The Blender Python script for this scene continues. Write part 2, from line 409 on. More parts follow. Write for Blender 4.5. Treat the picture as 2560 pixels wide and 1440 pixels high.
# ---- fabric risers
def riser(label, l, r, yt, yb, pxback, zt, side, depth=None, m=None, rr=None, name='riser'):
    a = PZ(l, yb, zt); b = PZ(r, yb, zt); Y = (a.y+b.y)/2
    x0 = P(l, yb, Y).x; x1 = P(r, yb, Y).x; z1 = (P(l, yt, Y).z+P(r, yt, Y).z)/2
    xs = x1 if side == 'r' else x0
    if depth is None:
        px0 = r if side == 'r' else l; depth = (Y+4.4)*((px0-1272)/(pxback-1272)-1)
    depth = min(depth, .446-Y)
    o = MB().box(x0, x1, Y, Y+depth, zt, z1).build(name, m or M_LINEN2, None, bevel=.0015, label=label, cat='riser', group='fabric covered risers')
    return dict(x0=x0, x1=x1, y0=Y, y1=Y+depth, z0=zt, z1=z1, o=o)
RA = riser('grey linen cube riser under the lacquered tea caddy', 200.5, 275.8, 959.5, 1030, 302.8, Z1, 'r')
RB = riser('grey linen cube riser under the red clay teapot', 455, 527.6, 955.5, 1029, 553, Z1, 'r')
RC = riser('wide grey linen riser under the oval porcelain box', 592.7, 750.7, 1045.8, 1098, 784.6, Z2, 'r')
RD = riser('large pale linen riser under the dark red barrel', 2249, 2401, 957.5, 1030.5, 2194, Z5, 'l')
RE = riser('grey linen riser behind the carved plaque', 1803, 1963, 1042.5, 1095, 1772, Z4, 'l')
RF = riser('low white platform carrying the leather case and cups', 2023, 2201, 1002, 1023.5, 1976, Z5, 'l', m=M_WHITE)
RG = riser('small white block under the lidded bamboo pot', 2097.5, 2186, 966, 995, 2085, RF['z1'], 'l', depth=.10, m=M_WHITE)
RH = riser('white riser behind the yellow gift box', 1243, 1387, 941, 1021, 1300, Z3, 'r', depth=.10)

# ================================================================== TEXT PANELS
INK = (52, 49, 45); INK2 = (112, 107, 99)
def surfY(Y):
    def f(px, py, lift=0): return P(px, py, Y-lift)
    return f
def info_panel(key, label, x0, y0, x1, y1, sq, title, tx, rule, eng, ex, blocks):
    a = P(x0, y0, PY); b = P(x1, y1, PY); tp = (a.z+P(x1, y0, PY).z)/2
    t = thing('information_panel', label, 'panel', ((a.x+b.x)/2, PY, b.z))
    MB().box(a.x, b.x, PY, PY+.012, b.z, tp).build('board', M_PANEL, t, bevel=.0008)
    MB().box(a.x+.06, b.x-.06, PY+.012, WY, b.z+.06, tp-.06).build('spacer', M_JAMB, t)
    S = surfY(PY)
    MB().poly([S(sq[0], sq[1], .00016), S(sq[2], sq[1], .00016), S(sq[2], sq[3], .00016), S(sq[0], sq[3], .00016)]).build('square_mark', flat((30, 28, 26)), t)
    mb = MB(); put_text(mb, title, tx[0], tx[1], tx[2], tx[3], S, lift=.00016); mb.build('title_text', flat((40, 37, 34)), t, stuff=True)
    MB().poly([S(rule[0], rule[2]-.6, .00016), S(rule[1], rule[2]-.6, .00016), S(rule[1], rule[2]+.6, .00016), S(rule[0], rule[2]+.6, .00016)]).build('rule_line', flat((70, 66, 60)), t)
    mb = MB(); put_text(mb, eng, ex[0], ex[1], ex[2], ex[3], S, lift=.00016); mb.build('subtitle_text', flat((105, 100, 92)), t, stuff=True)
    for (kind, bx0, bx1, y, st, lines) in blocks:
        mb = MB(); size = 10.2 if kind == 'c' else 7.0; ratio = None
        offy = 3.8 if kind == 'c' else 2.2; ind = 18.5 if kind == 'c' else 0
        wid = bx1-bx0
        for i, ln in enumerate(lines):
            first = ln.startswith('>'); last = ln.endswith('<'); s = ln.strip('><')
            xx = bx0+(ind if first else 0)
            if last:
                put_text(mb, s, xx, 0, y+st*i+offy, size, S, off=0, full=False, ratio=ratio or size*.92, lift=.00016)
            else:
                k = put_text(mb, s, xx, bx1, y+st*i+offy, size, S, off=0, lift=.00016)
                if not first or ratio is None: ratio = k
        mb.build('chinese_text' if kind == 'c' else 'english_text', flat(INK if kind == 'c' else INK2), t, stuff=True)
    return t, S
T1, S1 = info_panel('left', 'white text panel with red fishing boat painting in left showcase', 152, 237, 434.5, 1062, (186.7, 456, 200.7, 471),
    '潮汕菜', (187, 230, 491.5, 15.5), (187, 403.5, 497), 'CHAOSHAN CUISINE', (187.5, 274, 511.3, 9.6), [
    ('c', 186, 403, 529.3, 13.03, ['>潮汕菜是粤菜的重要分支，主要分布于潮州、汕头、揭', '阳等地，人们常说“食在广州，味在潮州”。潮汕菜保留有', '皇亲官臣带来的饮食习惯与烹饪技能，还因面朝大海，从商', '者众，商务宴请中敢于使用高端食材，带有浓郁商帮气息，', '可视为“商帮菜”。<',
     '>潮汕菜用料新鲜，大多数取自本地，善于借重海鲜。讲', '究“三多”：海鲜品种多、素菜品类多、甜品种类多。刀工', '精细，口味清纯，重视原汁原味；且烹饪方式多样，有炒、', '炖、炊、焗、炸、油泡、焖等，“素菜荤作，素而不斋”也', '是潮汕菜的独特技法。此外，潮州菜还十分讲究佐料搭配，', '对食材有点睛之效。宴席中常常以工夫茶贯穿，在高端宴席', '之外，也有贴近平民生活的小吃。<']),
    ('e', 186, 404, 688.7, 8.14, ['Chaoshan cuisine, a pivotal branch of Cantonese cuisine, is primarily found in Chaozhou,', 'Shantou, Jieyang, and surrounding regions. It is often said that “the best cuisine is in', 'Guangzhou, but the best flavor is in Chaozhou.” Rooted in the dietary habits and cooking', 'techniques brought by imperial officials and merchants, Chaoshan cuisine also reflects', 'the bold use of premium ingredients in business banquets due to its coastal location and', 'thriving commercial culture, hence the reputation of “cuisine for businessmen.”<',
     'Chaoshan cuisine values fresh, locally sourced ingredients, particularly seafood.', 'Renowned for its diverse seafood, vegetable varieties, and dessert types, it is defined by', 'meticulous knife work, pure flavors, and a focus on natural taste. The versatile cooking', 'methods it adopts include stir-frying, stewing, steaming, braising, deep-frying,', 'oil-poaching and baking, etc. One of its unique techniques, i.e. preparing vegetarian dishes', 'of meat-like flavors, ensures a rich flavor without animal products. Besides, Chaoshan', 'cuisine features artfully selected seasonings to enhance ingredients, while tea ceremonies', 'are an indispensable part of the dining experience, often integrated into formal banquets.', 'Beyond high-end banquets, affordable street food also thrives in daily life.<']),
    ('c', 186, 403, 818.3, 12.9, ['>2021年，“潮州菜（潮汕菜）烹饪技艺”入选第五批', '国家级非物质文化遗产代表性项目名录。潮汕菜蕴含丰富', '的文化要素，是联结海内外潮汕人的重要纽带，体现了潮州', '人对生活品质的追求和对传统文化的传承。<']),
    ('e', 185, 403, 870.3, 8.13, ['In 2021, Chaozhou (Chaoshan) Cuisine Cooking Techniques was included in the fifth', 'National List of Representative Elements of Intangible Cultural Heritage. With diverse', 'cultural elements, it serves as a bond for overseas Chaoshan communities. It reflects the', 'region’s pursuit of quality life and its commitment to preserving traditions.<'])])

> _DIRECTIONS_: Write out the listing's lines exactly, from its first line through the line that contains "RH = riser('white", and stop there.

> _SOLUTION TO THIS PROBLEM_:
The Blender Python script for this scene continues. Write part 2, from line 409 on. More parts follow. Write for Blender 4.5. Treat the picture as 2560 pixels wide and 1440 pixels high.
# ---- fabric risers
def riser(label, l, r, yt, yb, pxback, zt, side, depth=None, m=None, rr=None, name='riser'):
    a = PZ(l, yb, zt); b = PZ(r, yb, zt); Y = (a.y+b.y)/2
    x0 = P(l, yb, Y).x; x1 = P(r, yb, Y).x; z1 = (P(l, yt, Y).z+P(r, yt, Y).z)/2
    xs = x1 if side == 'r' else x0
    if depth is None:
        px0 = r if side == 'r' else l; depth = (Y+4.4)*((px0-1272)/(pxback-1272)-1)
    depth = min(depth, .446-Y)
    o = MB().box(x0, x1, Y, Y+depth, zt, z1).build(name, m or M_LINEN2, None, bevel=.0015, label=label, cat='riser', group='fabric covered risers')
    return dict(x0=x0, x1=x1, y0=Y, y1=Y+depth, z0=zt, z1=z1, o=o)
RA = riser('grey linen cube riser under the lacquered tea caddy', 200.5, 275.8, 959.5, 1030, 302.8, Z1, 'r')
RB = riser('grey linen cube riser under the red clay teapot', 455, 527.6, 955.5, 1029, 553, Z1, 'r')
RC = riser('wide grey linen riser under the oval porcelain box', 592.7, 750.7, 1045.8, 1098, 784.6, Z2, 'r')
RD = riser('large pale linen riser under the dark red barrel', 2249, 2401, 957.5, 1030.5, 2194, Z5, 'l')
RE = riser('grey linen riser behind the carved plaque', 1803, 1963, 1042.5, 1095, 1772, Z4, 'l')
RF = riser('low white platform carrying the leather case and cups', 2023, 2201, 1002, 1023.5, 1976, Z5, 'l', m=M_WHITE)
RG = riser('small white block under the lidded bamboo pot', 2097.5, 2186, 966, 995, 2085, RF['z1'], 'l', depth=.10, m=M_WHITE)
RH = riser('white riser behind the yellow gift box', 1243, 1387, 941, 1021, 1300, Z3, 'r', depth=.10)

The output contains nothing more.